O’DELL: We may have been out from under McCarthyism by the ’60s but we were not out from under the official ideology of anti-Communism. President Kennedy on June the 23rd of 1963, had a meeting at the White House with the civil rights leadership because he had introduced the civil rights bill. He took Martin out on the White House lawn and told him that his relations with Jack O’Dell was jeopardizing the passage of the civil rights bill. He told Martin that I was the number four Communist in the United States. Martin said, “Well, I want to see the documentation of that?” He said, “Okay. We’ll set up for you to see it.” This is what Martin reported to us. Kennedy’s rationale was that Strom Thurman and some of the southern Democrats were getting ready to make an issue of who Martin’s connections were that they considered communists, Jack O’Dell being on the staff and Stanley Levinson as a confidant.
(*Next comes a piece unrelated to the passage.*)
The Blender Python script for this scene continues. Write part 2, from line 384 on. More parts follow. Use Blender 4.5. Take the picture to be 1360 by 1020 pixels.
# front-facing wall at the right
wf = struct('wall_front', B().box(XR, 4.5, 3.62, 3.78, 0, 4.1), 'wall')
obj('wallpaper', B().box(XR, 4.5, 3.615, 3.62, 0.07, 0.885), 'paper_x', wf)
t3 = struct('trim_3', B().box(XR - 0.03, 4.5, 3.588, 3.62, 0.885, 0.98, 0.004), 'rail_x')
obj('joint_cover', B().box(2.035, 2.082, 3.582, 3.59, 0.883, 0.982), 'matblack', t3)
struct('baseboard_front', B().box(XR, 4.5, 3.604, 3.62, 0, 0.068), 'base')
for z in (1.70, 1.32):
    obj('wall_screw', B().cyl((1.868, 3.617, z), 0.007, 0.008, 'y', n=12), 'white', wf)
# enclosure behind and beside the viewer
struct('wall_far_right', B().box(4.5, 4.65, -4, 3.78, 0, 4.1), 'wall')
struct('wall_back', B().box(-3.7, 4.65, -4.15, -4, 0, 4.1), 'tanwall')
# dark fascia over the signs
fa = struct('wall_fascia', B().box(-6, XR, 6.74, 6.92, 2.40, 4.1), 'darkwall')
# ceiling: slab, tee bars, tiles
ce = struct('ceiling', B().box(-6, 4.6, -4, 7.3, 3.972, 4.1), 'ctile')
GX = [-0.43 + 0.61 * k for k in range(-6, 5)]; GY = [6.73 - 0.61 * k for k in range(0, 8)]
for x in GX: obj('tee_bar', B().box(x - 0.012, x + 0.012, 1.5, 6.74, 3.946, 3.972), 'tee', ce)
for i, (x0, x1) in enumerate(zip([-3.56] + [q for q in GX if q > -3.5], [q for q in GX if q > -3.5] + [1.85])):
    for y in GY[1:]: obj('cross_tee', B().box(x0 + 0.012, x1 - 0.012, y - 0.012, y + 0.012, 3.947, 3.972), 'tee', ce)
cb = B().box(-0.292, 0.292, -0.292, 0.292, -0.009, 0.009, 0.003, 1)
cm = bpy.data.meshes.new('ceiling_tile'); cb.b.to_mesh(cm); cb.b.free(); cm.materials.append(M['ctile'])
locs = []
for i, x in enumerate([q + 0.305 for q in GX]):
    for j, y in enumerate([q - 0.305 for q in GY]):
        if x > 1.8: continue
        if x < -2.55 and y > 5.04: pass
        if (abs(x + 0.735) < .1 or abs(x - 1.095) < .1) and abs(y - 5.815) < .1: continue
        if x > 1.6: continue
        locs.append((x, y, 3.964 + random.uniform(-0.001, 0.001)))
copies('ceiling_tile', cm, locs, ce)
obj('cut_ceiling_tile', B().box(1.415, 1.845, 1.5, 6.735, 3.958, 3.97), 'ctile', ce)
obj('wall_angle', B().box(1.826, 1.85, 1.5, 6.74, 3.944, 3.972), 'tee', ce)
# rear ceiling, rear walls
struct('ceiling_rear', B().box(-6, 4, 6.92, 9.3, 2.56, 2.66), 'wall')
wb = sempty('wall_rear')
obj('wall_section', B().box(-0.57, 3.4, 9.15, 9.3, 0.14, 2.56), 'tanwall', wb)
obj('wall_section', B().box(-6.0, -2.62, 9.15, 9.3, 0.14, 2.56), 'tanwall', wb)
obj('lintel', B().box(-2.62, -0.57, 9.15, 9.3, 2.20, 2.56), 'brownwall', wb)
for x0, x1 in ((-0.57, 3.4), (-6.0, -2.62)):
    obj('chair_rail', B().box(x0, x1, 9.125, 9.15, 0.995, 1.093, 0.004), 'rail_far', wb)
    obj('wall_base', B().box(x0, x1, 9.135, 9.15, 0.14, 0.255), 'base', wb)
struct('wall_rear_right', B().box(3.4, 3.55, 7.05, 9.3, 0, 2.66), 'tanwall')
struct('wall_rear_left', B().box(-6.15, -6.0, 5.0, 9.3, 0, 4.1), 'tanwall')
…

Kennedy, said to Martin, according to Martin, that if they made that a public issue he, Kennedy, would not support the civil rights bill. So Martin has a choice, in effect, coming out of that conversation, to sever these ties and salvage Kennedy’s support for the civil rights bill or stay with his friends and have an attack come from Strom Thurman. Unless you sacrificed your principles you couldn’t escape the anti- Communism. They had no reason to Red bait him but it went on anyway. I’m just saying that the anti-Communism had become institutionalized as an effective weapon in intimidating and preventing the movement from developing. And of course, it had succeeded in some instances and failed also because movement was developing anyway.